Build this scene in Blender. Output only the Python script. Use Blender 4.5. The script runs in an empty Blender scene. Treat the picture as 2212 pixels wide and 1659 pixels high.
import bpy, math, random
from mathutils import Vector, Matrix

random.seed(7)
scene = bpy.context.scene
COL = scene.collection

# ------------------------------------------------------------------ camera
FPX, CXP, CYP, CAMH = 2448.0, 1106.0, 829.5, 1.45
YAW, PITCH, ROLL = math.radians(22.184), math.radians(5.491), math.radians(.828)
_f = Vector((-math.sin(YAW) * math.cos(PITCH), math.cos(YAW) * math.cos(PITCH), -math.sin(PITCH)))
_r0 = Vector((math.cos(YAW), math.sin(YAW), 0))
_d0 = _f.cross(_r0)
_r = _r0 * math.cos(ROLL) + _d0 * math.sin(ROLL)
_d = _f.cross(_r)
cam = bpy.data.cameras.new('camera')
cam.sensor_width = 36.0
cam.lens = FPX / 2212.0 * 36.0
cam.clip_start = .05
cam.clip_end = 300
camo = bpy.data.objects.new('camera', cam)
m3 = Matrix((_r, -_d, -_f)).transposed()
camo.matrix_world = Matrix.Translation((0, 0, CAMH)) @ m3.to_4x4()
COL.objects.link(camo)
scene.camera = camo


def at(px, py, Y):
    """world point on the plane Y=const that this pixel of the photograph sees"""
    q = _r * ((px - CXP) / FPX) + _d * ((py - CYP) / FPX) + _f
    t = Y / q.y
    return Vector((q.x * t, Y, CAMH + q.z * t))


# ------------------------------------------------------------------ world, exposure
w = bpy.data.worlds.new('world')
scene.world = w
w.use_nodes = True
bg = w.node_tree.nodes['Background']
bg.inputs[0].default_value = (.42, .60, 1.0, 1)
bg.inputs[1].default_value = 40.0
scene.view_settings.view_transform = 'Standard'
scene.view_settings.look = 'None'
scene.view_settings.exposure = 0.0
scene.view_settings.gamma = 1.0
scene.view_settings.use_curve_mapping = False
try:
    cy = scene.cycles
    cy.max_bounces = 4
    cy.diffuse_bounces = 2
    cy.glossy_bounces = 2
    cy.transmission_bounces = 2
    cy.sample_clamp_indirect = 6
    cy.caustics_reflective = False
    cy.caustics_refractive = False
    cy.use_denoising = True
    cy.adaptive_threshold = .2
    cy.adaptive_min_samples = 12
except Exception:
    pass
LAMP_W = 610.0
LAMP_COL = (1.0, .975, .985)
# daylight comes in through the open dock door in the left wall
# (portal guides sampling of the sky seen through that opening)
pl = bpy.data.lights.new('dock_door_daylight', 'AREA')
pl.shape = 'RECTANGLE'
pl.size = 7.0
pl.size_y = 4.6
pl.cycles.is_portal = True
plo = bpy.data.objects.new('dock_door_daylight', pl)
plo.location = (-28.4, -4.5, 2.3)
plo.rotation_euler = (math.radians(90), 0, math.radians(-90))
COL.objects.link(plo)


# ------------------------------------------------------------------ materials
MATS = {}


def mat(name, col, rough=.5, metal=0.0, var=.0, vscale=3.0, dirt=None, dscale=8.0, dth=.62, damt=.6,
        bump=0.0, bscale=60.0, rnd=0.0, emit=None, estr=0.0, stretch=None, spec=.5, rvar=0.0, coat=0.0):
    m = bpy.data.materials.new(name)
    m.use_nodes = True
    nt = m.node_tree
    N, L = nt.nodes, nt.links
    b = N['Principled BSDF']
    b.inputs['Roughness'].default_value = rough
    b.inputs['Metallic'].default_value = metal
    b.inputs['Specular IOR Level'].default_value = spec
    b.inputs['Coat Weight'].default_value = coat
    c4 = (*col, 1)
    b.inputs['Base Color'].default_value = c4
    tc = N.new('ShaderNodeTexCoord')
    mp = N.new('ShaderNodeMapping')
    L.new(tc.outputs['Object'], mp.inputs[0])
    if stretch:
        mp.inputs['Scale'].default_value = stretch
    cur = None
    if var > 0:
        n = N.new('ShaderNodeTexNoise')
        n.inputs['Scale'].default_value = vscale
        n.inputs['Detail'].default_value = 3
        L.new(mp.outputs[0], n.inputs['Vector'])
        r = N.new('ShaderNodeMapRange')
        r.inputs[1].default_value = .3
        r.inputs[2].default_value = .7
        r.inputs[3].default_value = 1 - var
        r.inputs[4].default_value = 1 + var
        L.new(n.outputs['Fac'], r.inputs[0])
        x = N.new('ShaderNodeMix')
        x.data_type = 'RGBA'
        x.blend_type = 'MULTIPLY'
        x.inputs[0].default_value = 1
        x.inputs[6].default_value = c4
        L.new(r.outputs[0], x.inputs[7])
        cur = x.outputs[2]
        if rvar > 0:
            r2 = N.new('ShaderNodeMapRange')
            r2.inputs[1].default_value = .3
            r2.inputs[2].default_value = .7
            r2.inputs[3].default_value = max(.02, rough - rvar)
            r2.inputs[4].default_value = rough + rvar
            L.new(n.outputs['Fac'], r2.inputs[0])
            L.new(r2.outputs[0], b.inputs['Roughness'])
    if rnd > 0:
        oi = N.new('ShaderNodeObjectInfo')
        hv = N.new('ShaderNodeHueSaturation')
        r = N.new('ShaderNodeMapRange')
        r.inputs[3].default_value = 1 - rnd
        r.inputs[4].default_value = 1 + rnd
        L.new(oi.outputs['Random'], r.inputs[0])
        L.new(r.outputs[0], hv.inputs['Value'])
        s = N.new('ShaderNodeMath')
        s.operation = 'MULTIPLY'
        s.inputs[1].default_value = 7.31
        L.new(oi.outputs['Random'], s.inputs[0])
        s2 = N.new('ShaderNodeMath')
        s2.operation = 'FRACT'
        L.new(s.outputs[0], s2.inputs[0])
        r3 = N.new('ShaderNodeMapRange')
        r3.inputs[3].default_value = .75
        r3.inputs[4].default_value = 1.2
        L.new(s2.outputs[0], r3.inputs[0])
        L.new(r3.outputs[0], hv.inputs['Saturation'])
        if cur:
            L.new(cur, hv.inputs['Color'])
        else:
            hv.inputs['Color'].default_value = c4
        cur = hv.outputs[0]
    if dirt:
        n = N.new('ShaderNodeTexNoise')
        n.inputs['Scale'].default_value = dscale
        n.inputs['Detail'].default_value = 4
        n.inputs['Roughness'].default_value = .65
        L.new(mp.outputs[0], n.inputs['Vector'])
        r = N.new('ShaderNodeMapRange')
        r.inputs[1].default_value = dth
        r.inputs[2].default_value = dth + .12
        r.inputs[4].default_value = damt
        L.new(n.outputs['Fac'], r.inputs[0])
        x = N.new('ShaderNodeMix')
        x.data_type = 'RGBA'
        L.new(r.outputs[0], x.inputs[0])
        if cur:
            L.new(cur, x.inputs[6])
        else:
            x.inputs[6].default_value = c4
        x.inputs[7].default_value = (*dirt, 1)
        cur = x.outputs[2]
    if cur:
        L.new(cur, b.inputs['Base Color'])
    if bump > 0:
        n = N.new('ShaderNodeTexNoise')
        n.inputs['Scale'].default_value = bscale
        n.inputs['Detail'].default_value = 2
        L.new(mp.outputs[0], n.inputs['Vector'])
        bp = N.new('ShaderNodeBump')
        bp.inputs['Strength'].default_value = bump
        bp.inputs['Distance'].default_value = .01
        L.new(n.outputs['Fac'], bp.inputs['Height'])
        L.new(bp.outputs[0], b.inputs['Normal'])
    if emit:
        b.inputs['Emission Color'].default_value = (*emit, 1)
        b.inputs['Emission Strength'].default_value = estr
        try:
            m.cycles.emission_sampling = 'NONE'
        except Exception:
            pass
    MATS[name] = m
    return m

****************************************

### Written request
Starting with the first line of the data above, copy each line exactly until you reach the line with "COL = scene.collection"; include that line as well.

### Task result
Build this scene in Blender. Output only the Python script. Use Blender 4.5. The script runs in an empty Blender scene. Treat the picture as 2212 pixels wide and 1659 pixels high.
import bpy, math, random
from mathutils import Vector, Matrix

random.seed(7)
scene = bpy.context.scene
COL = scene.collection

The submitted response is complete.